Okulda öğrendiğimiz üzere gezegenimizdeki su bir döngüyle hareket ediyor. Okyanuslardan, denizlerden, göllerden ve karadaki diğer kaynaklardan buharlaşıp havada bulutlar oluşturduktan sonra yeniden yağmur, kar ya da buz şeklinde yere düşüyor. Fakat Dünya’daki suyun çoğu tuzla dolu okyanuslarda bulunuyor. Peki kar neden deniz suyu gibi tuzlu değil?
Basit şekilde ifade etmek gerekirse, su buharlaştığı zaman geride sodyum klorür veya diğer adıyla tuz kalıyor. Güneş ışığı okyanusa yansıdıkça, su moleküllerine ve suya karışan tuz gibi bileşenlere enerji sağlıyor. Bu enerjiden yeterli miktarda geldiğinde, su molekülü arkadaşlarından ayrılıp su buharı şeklinde havaya yükseliyor. Fakat tuzun serbest kalması için çok daha güçlü bir destek gerekiyor. Bunun sebebi, tuzun su içerisinde pozitif yüklü sodyum iyonlarına ve negatif yüklü klorür iyonlarına ayrışması. Bu elektrik yüküyle birlikte iyonlar su moleküllerini çekiyor. Su molekülleri, yüklü iyonlara diğer H2O’lara göre daha sıkı şekilde bağlanıyor. Buharlaşan su havalanırken, tuz ve diğer bileşenlerden arınmış çok saf bir damıtım halinde bulunuyor. Fakat aynı şekilde kalmıyor.

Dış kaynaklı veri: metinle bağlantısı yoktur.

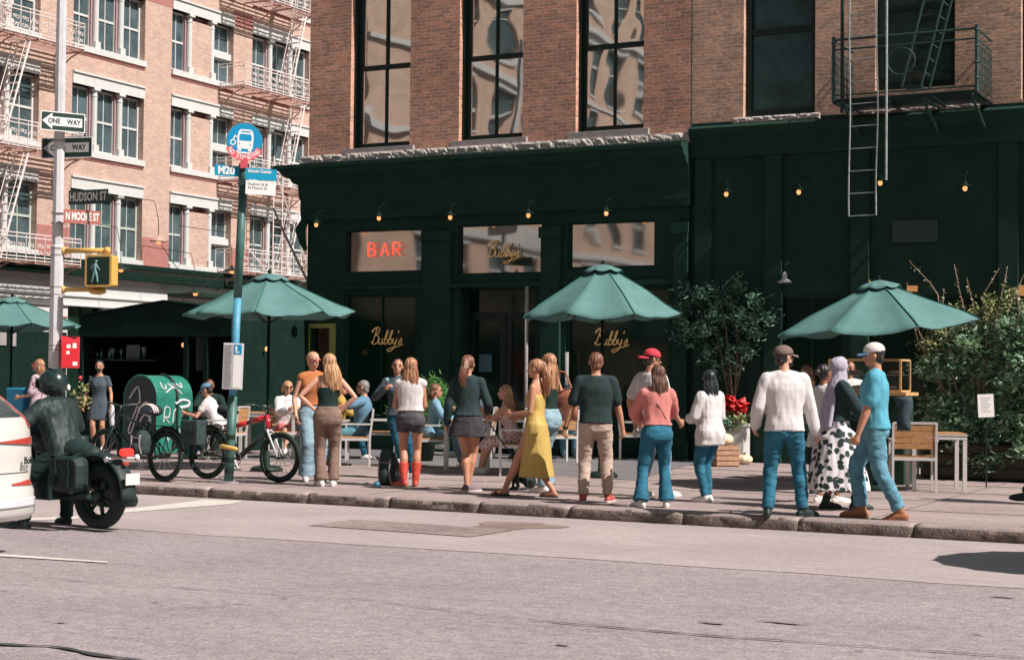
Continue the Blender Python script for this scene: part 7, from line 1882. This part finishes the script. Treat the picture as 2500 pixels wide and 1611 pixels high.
            for j in range(1, 8): t = j / 7; path.append((q0 + (Rh @ V((0, -.045, 0))) * hs * min(1, t * 2) + V((.012 * sin(t * 6), 0, -ln * t)), V((1, 0, 0)), V((0, 1, 0)), (.030 + .026 * sin(t * pi)) * hs, (.030 + .026 * sin(t * pi)) * hs)); pts.append(q0 + (Rh @ V((0, -.045, 0))) * hs * min(1, t * 2) + V((.012 * sin(t * 6), 0, -ln * t))); rs.append((.030 + .026 * sin(t * pi)) * hs)
            g.tube(pts, rs, n=10, round_=True)
        elif k == 'bun': g.ell(hd_(0, -.115, .02), .042 * hs, .035 * hs, .042 * hs)
        elif k == 'half':
            g.ell(hd_(0, -.10, -.01), .05, .035, .05)
            R = []
            for j in range(8):
                t = j / 7; q = hd_(0, -.06, 0) + (Rh @ V((0, -.05, 0))) * min(t * 2, 1) + V((0, 0, -.36 * t)); path.append((q, lats, fws, .075 + .03 * sin(t * 3), .045)); R.append([q + lats * (.075 + .03 * sin(t * 3)) * cos(a) + fws * .045 * sin(a) for a in [2 * pi * i / 14 for i in range(14)]])
            g.rings(R)
        if k == 'short': g = MB(); g.ell(hd_(0, -.018, .034), .080 * hs, .094 * hs, .088 * hs, Rh, n=18, k=12); g.ell(hd_(0, -.05, -.03), .066 * hs, .05 * hs, .055 * hs, Rh)
        # keep the face clear
        o = remesh(g, 'hair', hm_, .0095, T, 2, groove=(.0035, Hc.x, Hc.y), seed=seed)
        me = o.data; bm = bmesh.new(); bm.from_mesh(me); kill = []
        for v in bm.verts:
            q = (Ri @ (v.co - Hc)) / hs
            if q.y > .03 + max(0, -(q.z - .055)) * -.45 and q.z < .066 and q.z > -.13 and abs(q.x) < .075 and q.y > .015: kill.append(v)
        bmesh.ops.delete(bm, geom=kill, context='VERTS'); bm.to_mesh(me); bm.free(); me.update()
        if path:
            g = MB(); rg = random.Random(seed)
            for q_ in range(70):
                a = rg.uniform(0, 2 * pi); t1 = rg.uniform(.75, 1.12); k0 = rg.uniform(0, .5); pts = []; ph = rg.uniform(0, 6); am = rg.uniform(.0, .05)
                for j in range(7):
                    t = (k0 + (t1 - k0) * j / 6) * (len(path) - 1); i = min(int(t), len(path) - 2); f = t - i; A_, B_ = path[i], path[i + 1]; q = A_[0].lerp(B_[0], f); w_ = A_[3] + (B_[3] - A_[3]) * min(f, 1); d_ = A_[4] + (B_[4] - A_[4]) * min(f, 1); m_ = 1.02 + am * 3 * (j / 6) ** 2 + .05 * sin(ph + j * .9)
                    pts.append(q + A_[1] * w_ * m_ * cos(a) + A_[2] * d_ * m_ * sin(a))
                g.tube(pts, [.0035, .0045, .0045, .004, .0035, .0028, .0015], n=3)
            g.build('loose_strands', hm_, o)
    # ---------------- hats, scarf
    if hat:
        k = hat['k']
        if k == 'cap':
            back = -1 if hat.get('back') else 1; g = MB(); g.ell(hd_(0, -.012, .052), .090 * hs, .104 * hs, .078 * hs, Rh, n=18, k=10)
            for j in range(1): pass
            R = []
            for t in range(6):
                f_ = t / 5; yy = (.075 + .095 * f_) * back; w = .078 * (1 - .45 * f_ ** 2); R.append([hd_(w * x, yy - .012 - abs(x) ** 2 * .02 * back, (.040 if not hat.get('back') else .02) - .015 * f_ - .018 * x * x + dz_) for x, dz_ in ((-1, -.003), (-.5, -.003), (0, -.003), (.5, -.003), (1, -.003), (1, .005), (.5, .005), (0, .005), (-.5, .005), (-1, .005))])
            o = remesh(g, 'cap', hat['m'], .010, T, 2)
            me = o.data; bm = bmesh.new(); bm.from_mesh(me)
            kill = [v for v in bm.verts if (((Ri @ (v.co - Hc)) / hs).z < .030)]
            bmesh.ops.delete(bm, geom=kill, context='VERTS'); bm.to_mesh(me); bm.free(); me.update(); o.modifiers.new('s', 'SOLIDIFY').thickness = .006
            g = MB(); g.rings(R); g.build('cap_brim', hat.get('bm', hat['m']), o, smooth=True)
        elif k == 'scarf':
            g = MB(); g.ell(hd_(0, -.018, .030), .092 * hs, .110 * hs, .102 * hs, Rh, n=18, k=12); g.ell(hd_(0, -.005, -.06), .075 * hs, .085 * hs, .07 * hs, Rh); g.tube([hd_(0, 0, -.06), Nk + V((0, 0, -.01)), qs + V((0, -.0, .0))], [.085 * hs, .095 * hs, .13 * hs], n=14, round_=True)
            R = []
            for j in range(10):
                t = j / 9; q = qs + V((0, -.05 - .12 * t, .06 - t * .50)); R.append([q + lats * (.10 + .07 * t) * cos(a) + fws * (.055 + .035 * sin(a * 3 + 1) * .4) * sin(a) for a in [2 * pi * i / 16 for i in range(16)]])
            g.rings(R); o = remesh(g, 'headscarf', hat['m'], .0115, T, 2, fold=.008, ffreq=(14, 14, 3), seed=seed)
            me = o.data; bm = bmesh.new(); bm.from_mesh(me)
            kill = [v for v in bm.verts if (lambda q: q.y > .045 and abs(q.x) < .056 and -.085 < q.z < .065)((Ri @ (v.co - Hc)) / hs)]
            bmesh.ops.delete(bm, geom=kill, context='VERTS'); bm.to_mesh(me); bm.free(); me.update()
        elif k == 'helmet':
            g = MB(); g.ell(hd_(0, -.005, .025), .138 * hs, .158 * hs, .147 * hs, Rh, n=24, k=16); g.tube([hd_(0, .03, -.04), hd_(0, .04, -.075)], [.135 * hs, .122 * hs], n=18)
            o = remesh(g, 'helmet', hat['m'], .010, T, 2); g = MB(); R = []
            for j in range(9):
                a = rad(-55 + 110 * j / 8); R.append([hd_(.154 * sin(a), .02 + .154 * cos(a), z) for z in (-.03, .07)] + [hd_(.160 * sin(a), .02 + .160 * cos(a), z) for z in (.07, -.03)])
            g.rings(R); g.build('visor', M['signblack'], o, smooth=True); g = MB(); g.tube([hd_(-.139, 0, -.02), hd_(-.10, -.12, .0), hd_(0, -.165, .02), hd_(.10, -.12, .0), hd_(.139, 0, -.02)], .005, n=4); g.tube([hd_(-.05, -.10, .135), hd_(-.055, -.02, .165), hd_(-.05, .05, .155)], .010, n=5); g.tube([hd_(.05, -.10, .135), hd_(.055, -.02, .165), hd_(.05, .05, .155)], .010, n=5); g.split('trim_line', M['galv'] if False else M['rubber'], o); g = MB(); g.ell(hd_(.07, -.148, -.02), .02, .010, .03, Rh); g.build('sticker', M['signwhite'], o)
    def glasses(mt, up=0, big=.026):
        g = MB(); z = .014 + up
        for s in (-1, 1): g.ell(hd_(s * .033, .090 - up * .35, z), big * hs, .007, big * .72 * hs, Rh, n=12, k=6); g.tube([hd_(s * .055, .085 - up * .35, z), hd_(s * .080, .0, z)], .004, n=4)
        g.tube([hd_(-.012, .093 - up * .35, z), hd_(.012, .093 - up * .35, z)], .004, n=4); return g.build('sunglasses', mt, T)
    def mask(mt): g = MB(); g.ell(hd_(0, .058, -.045), .052 * hs, .048 * hs, .040 * hs, Rh, n=14, k=8); return g.build('face_mask', mt, T, smooth=True)
    if extras:
        for ex in extras:
            if ex[0] == 'glasses': glasses(ex[1], ex[2] if len(ex) > 2 else 0)
            elif ex[0] == 'mask': mask(ex[1])
            elif ex[0] == 'watch':
                Sh_, E_, W_, s = arms[ex[1]]; g = MB(); q = E_.lerp(W_, .93); g.tube([q, q + (W_ - E_).normalized() * .022], .034 * hs, n=12); g.build('wristwatch', ex[2], T)
            elif ex[0] == 'strap':
                g = MB(); s = ex[1]; q1, l1_, f1 = spine(.72); q2, l2_, f2 = spine(.57); w, d_, o_ = prof(sex, .72); e = .018
                g.tube([qs + lats * s * .06 * h + V((0, 0, .032 * h + e)), q1 - f1 * (d_ * h + e) + l1_ * s * .01, q2 - l2_ * s * (.085 * h) - f2 * (.04 * h + e)], .008, n=5)
                g.tube([qs + lats * s * .06 * h + V((0, 0, .032 * h + e)), q1 + f1 * (d_ * h + e) + l1_ * s * .01, q2 - l2_ * s * (.085 * h) + f2 * (.04 * h + e)], .008, n=5); g.build('bag_strap', ex[2], T)
            elif ex[0] == 'beard': g = MB(); g.ell(hd_(0, .030, -.060), .058 * hs, .062 * hs, .040 * hs, Rh, n=14, k=8); o = g.build('beard', ex[1], T, smooth=True)
    T_inf = dict(T=T, arms=arms, legs=legs, spine=spine, h=h, hd=hd_, Nk=Nk)
    return T_inf
HAIRBROW = {k: mat('brow_' + k, tuple(c * .6 for c in v), .8) for k, v in dict(blonde=(.25, .13, .07), light=(.14, .07, .04), brown=(.05, .03, .02), dark=(.015, .012, .012), black=(.01, .01, .01), grey=(.15, .13, .13), dip=(.02, .016, .015)).items()}
def wpt(info, v):                              # local -> world
    T = info['T']; return Matrix.Translation(T.location) @ Matrix.Rotation(T.rotation_euler.z, 4, 'Z') @ V(v)
def carried(name, label, cat, info, v, rz=0):
    q = wpt(info, v); return thing(name, label, cat, tuple(q), info['T'].rotation_euler.z + rz)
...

Su molekülleri, atmosferin yüksek kısımlarında toz ve is gibi havada dolaşan parçacıklarla karşılaşarak bu maddelerin etrafında sık sık damlacık oluşturuyor. Oluşan bu damlacıklar, yağış şeklinde Dünya’ya geri düşüyor. Bu oluşum yöntemi sebebiyle, damlacıklar havada dolaşan kirletici maddeleri tekrar yere taşıyabiliyor. (Yağmur yakalamak için dilinizi dışarı çıkardığınızda bunu düşünün).
Damlacıklar tuz parçacıkları etrafında bile oluşabiliyor fakat tuz, havada deniz suyuna göre çok daha düşük yoğunlukta oluyor. Peki tuz hiç havaya gidemez mi? Elbette gider ama bunun için tuzu, kaynama noktası olan 1413 derece Celsius’a kadar ısıtmanız ya da kıyı bölgesine gitmeniz gerekir. Okyanusun üstünde esen rüzgar tuzlu su püskürtüsünü taşıyabilir, sis de bazen okyanusun üstündeki bileşenleri alıp bu molekülleri karasal bölgelere götürebilir.